» **Work required**
Looking at the listing, state how many of its lines contain the string "Python". Write only the number.

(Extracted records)

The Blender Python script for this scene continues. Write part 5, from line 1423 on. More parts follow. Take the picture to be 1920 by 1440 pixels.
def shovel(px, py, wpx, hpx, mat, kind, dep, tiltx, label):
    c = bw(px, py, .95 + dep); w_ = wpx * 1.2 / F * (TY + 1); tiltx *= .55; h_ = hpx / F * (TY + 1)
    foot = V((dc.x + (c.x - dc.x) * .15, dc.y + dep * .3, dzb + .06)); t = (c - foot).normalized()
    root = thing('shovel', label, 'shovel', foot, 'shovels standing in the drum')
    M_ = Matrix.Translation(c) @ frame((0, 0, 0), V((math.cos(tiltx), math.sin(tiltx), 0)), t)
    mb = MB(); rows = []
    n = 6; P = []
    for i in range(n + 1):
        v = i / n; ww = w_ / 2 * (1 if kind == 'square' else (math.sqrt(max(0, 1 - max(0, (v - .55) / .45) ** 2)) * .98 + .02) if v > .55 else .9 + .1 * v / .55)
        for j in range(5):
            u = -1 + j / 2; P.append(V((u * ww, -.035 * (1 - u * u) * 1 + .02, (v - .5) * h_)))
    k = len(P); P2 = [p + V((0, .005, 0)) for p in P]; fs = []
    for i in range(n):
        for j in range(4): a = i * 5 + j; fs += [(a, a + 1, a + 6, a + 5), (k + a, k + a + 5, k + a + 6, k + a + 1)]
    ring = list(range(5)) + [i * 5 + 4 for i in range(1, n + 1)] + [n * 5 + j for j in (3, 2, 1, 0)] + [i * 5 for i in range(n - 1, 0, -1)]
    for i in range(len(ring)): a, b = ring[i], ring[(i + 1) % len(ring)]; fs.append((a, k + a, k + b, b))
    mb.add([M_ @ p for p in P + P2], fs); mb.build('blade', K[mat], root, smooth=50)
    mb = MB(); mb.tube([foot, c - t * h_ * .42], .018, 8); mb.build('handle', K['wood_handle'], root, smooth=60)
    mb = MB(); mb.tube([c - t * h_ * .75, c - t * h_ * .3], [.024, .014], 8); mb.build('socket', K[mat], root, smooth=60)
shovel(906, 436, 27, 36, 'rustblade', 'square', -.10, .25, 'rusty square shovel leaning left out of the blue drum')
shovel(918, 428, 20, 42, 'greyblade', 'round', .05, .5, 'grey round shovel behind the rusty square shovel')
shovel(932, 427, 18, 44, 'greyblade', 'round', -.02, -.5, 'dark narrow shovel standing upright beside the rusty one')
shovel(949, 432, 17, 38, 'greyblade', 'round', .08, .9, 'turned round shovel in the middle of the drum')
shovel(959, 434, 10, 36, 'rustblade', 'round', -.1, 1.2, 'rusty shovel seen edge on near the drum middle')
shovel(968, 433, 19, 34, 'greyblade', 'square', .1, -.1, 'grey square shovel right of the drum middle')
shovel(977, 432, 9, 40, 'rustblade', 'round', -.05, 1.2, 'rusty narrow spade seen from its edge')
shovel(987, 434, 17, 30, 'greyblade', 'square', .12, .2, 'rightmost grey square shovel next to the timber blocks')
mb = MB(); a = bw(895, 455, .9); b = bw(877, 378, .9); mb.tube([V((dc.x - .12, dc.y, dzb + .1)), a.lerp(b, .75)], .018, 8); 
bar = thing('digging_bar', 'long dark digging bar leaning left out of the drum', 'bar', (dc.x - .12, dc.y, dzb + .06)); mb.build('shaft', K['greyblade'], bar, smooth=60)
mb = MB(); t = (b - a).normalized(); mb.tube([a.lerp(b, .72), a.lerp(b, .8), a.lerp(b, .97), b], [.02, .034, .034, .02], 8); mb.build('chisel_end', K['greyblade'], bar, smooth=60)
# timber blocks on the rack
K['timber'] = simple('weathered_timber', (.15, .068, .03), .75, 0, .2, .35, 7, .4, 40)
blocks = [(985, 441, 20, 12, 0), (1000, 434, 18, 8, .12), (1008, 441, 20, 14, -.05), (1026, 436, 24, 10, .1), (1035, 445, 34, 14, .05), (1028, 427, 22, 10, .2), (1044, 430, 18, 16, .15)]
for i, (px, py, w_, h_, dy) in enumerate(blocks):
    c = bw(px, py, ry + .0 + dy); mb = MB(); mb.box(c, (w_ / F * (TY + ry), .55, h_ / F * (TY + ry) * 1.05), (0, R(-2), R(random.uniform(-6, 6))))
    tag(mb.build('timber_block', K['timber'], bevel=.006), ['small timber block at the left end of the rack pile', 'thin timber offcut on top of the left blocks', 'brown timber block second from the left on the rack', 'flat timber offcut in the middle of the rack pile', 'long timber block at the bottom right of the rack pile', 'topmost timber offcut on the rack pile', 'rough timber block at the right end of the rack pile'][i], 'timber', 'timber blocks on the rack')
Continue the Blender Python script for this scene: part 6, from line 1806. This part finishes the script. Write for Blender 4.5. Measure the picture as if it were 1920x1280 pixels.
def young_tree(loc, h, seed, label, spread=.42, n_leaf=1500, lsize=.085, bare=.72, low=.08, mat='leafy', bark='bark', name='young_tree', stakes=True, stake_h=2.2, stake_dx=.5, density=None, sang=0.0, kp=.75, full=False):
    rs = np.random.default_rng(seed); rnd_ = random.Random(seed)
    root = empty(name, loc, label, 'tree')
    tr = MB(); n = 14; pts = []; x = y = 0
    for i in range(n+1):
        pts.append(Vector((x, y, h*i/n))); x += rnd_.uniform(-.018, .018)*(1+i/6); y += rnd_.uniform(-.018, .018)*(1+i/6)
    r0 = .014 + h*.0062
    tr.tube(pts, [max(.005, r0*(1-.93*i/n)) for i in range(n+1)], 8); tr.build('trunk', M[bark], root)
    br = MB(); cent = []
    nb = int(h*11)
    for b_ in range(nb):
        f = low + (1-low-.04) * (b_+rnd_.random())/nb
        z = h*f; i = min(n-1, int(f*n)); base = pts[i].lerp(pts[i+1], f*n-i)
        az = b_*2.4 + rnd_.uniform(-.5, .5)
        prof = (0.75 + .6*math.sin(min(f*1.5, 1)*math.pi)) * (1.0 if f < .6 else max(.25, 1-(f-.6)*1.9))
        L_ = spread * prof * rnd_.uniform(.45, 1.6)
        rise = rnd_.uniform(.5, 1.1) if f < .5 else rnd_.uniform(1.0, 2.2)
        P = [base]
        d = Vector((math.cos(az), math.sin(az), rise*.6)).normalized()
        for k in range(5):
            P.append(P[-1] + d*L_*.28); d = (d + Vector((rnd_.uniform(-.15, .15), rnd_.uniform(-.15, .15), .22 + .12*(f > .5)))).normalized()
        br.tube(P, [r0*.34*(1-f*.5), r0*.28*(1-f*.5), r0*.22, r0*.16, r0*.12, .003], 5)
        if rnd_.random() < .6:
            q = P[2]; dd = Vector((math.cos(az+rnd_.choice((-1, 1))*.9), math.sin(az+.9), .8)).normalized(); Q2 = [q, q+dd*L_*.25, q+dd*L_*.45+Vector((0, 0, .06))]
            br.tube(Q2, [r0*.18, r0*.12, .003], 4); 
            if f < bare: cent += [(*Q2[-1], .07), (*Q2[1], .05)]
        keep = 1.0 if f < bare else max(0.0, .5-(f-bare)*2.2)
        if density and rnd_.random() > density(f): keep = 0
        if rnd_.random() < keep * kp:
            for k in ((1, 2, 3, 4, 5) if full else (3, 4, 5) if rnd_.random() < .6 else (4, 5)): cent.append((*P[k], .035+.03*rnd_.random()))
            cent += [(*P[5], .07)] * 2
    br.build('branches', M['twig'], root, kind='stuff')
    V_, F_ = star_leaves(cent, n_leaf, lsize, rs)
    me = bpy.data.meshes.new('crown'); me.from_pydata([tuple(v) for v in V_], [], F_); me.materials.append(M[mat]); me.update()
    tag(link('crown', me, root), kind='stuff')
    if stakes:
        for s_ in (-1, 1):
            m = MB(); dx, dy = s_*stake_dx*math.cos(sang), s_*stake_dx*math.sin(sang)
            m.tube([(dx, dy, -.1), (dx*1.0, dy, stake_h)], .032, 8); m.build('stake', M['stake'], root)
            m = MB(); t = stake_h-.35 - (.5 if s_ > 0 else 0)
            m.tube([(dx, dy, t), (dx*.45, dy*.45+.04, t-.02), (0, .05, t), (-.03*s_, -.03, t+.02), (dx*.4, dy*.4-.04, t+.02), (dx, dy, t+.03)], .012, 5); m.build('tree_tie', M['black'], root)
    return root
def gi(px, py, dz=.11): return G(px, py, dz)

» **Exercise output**
2